Pregnancy turned all that on its head.
To make things worse, I knew full well that a break-up meant that I would only see our baby a handful of times each month. I was still getting used to splitting custody of my daughters with my ex-wife. The one thing I never, ever wanted to do again was be a part-time father.
I'm just not the guy who's content to spend every other weekend with his kids. I crave the evening rituals, the bathtub splash fights and endless story times. I knew that I was willing to fight harder than I had ever fought to keep us together.
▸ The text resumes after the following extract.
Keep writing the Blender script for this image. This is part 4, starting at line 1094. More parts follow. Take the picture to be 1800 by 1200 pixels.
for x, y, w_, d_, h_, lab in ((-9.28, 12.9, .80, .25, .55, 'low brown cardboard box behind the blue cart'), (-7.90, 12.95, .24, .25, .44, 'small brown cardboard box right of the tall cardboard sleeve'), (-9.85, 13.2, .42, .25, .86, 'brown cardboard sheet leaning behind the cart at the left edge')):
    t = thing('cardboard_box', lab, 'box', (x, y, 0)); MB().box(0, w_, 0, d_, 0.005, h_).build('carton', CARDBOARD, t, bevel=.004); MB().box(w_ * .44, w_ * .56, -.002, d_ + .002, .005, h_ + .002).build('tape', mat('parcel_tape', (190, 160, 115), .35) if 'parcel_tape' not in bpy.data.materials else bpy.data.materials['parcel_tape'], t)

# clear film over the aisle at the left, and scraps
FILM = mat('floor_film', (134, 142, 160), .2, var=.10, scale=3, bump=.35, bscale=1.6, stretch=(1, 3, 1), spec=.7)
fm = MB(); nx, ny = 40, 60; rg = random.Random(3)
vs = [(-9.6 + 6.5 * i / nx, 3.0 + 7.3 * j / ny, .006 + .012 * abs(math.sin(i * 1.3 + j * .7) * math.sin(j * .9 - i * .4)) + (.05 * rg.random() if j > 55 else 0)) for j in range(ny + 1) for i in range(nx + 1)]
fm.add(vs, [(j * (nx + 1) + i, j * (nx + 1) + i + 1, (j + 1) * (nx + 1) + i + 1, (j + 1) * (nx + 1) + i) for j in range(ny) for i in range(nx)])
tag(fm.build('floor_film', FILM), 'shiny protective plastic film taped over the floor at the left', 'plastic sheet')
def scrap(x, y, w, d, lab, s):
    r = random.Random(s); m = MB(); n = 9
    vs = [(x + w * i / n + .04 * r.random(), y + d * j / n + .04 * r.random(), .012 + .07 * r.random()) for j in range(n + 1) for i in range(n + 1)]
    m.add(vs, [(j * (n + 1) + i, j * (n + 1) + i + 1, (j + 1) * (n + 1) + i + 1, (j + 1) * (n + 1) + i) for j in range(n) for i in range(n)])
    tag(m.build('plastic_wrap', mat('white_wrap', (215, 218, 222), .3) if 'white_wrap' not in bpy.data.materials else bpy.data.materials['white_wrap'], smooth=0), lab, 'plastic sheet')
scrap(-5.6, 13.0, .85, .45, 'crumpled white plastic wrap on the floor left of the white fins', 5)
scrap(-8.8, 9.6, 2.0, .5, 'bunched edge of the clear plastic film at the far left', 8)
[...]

I felt foolish in my resolve. I had always promised myself that I would not force a relationship for the sake of my kids. I'm the child of divorce myself, and I've seen firsthand how traumatic it can be for kids to live in a house full of tension. But I wasn't concerned with logic in those first days. All I saw was another baby I would only get to love in pieces.
That simply wouldn't do. Cue the fight of our lives.
The scariest part of unplanned pregnancy is that we react impulsively, and those reactions don't always reflect our true feelings. On the night that we found out we were having a baby, Mallerie and I curled up on the bed for hours. She cried. I was in a stupor. I couldn't speak, which meant that I couldn't reassure her. Even if I could, I'm not sure I would have believed anything I might have said.
I thought about our future all the next day, spinning through the scenarios in my mind. I wanted a simple resolution. But when it comes to babies, there are no simple resolutions. Every moment offers its own brand of chaos. My toddlers had already taught me that.
I'm as bullheaded as they come, and I decided to use that to my advantage for once. So, I did the only thing I could do: I latched onto hope. My forever date was pregnant with my baby. We already had four children between us. By every measure, we should have been failing, but we weren't. We were survivors. We found strength in our kids. As far as I was concerned, one more would only make us stronger.
Have you ever felt the disappointment of a positive pregnancy test? Who, if anyone, did you lean on? Where did you find hope?